Ricardo Chavira (‘Selena: The Series’) on the legacy of an icon and the challenges Latinx artists still face [EXCLUSIVE VIDEO INTERVIEW]

Selena: The Series” starring Christian Serratos as the late music icon premiered on Netflix on December 4, 2020 and quickly skyrocketed to #1 on their Top 10 list with more than 25 million households viewing Part 1 within its first month of release. SAG Award winner Ricardo Chavira, who plays the superstar’s father, Abraham Quintanilla, describes the tremendous success as validation that “Mexican-American stories have value” and “did not fall upon deaf ears.” Watch our exclusive video interview with Chavira above.

Like Selena, Chavira is a South Texas native and recalls the singer’s rise to prominence in the state. “I was always with my father,” he explains. “He was giving me rides, here or there, and in his truck he always had one of the Tejano radio stations playing. And invariably there would always be a Selena song. You would read about her in the paper and about the concerts she was doing. The legacy and the epic story that is her rise, is a significant part of the backdrop that is my young adulthood.”

As Abraham, Chavira embodies the patriarch of the family who often walks the line of being a shrewd businessman and doting father. “He is very much a traditional Mexican-American man of that specific generation,” Chavira notes. “It’s indicative of my father and of all my uncles. It’s constantly putting your family before yourself. It’s throwing your dreams aside to see the dreams of your children come to fruition. To the degree that he would even pack the bus, he was handling all the receipts, be barely slept, he drove the bus, he was the roadie, the crew, everything! And was fine doing it to see the success happen for his children, but also for himself.”

“It’s weird because he does seem like this antagonistic character at times,” the actor continues. “But if you understand his motivations, there’s a lot of selflessness that does exist within the motivations, but also a lot of selfishness as well. It’s really weird and it was really interesting to have to walk that line. It’s ‘I love my family, I’m doing it for my family and I love this business, I’m doing it for the business,’ and marrying those two things. I can see where he maybe got clouded a lot in some of his decision making.”

In addition to telling the story of Selena’s rise to fame, the Netflix series highlights the bond of the Quintanilla family and brings depth to each member in ways a film might not be able to. “The series is 16 to 18 hours,” Chavira explains while detailing the benefits of telling a life story within multiple episodes rather than a movie. “You get to have fully realized characters in a Suzette Quintanilla (Noemi Gonzalez), in an A.B. Quintanilla (Gabriel Chavarria), in Marcella Quintanilla (Seidy López). It’s the family. I know that my character is the patriarch of the family and I seem to be the dominant parent. But I don’t get through those scenes without Seidy López. She’s this quiet, grounded, gravitational force.”

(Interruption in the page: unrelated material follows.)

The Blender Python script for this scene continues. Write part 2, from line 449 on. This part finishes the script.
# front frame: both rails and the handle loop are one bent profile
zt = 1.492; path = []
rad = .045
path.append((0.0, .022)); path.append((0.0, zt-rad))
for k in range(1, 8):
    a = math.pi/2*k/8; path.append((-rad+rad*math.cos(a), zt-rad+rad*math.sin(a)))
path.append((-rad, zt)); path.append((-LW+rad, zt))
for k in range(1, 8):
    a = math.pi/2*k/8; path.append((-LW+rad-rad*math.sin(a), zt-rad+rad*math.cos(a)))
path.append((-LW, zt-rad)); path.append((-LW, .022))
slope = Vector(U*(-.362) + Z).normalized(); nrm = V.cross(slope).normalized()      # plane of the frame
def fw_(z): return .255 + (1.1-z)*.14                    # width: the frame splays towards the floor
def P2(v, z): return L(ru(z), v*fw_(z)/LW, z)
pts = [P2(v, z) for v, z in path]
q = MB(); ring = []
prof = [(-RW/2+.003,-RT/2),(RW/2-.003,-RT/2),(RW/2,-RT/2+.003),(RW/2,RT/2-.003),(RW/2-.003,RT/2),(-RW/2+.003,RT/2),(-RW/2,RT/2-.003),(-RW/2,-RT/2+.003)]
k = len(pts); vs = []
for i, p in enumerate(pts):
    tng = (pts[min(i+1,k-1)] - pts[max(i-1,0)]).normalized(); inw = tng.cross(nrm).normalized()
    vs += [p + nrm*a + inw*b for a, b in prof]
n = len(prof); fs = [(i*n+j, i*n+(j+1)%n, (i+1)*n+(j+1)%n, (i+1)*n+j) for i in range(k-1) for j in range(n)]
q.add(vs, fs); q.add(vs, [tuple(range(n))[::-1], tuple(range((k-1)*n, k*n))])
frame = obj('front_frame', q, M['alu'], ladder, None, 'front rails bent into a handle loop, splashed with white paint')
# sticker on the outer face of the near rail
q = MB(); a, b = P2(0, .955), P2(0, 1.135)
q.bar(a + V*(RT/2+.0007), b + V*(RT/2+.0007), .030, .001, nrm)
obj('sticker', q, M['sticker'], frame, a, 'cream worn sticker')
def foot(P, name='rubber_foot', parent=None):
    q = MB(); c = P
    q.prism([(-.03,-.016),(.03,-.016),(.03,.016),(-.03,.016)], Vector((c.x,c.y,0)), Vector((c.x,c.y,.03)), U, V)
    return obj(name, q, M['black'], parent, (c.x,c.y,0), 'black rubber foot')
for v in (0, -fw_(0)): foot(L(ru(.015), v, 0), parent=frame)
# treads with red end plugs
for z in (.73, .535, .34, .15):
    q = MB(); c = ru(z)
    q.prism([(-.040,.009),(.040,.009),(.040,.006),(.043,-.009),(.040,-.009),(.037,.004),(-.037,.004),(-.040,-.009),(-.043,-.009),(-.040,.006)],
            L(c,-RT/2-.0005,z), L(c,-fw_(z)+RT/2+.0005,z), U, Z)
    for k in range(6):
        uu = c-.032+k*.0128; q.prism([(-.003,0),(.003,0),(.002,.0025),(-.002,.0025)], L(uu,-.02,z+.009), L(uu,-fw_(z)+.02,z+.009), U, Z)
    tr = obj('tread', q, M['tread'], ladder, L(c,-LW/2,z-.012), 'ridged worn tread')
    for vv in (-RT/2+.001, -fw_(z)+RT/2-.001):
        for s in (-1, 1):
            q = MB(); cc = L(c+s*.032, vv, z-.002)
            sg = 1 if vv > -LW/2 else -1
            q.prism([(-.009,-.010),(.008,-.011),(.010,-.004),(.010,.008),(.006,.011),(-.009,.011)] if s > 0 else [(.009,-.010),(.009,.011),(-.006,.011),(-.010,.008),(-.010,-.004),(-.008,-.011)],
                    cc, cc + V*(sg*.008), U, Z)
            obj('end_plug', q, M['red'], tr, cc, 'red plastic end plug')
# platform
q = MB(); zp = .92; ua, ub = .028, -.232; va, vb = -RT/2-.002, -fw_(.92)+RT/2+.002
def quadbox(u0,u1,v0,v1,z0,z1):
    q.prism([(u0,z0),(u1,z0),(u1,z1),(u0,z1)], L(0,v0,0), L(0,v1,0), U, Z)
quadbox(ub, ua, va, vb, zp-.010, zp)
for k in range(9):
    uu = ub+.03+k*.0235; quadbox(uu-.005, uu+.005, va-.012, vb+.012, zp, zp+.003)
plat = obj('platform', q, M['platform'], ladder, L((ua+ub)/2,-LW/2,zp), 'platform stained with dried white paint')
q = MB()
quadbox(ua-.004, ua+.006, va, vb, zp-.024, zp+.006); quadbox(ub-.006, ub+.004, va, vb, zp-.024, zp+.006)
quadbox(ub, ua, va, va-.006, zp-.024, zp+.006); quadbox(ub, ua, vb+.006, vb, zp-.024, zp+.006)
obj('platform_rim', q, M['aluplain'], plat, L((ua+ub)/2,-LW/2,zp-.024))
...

The series also gives an inside look at the struggles Mexican-Americans and the Latinx community as a whole face in the entertainment industry. “Latinos as a general entity, so encompassing all of us,” Chavira explains, “we are the largest growing percentage of [the United States]. Within our industry the issue that we’ve had is that they’ve constantly tried to place us in a box as Latinos or Latinx. And what we’ve found is that doesn’t work. Because you have all of these smaller components to what is the Latino or Latinx spectrum. Just because it’s a Latino story doesn’t mean I’m going to tune into it. You have to get specific with the stories and get specific with the characters. This isn’t just a Latinx story. This is specifically a Mexican-American story from South Texas.”

Part 2 of “Selena: The Series” begins streaming on Netflix on May 4 and Chavira gives a bit of insight on what to expect. “Abraham is going to have to come to terms with the fact that [his children] are adults and they get to have their own autonomy and make decisions for themselves, even if it’s against his wishes. And then he’s going to struggle with, do I reject these things or embrace it and tolerate it for the good of what is our business entity and our franchise that we’ve created in Selena y Los Dinos?”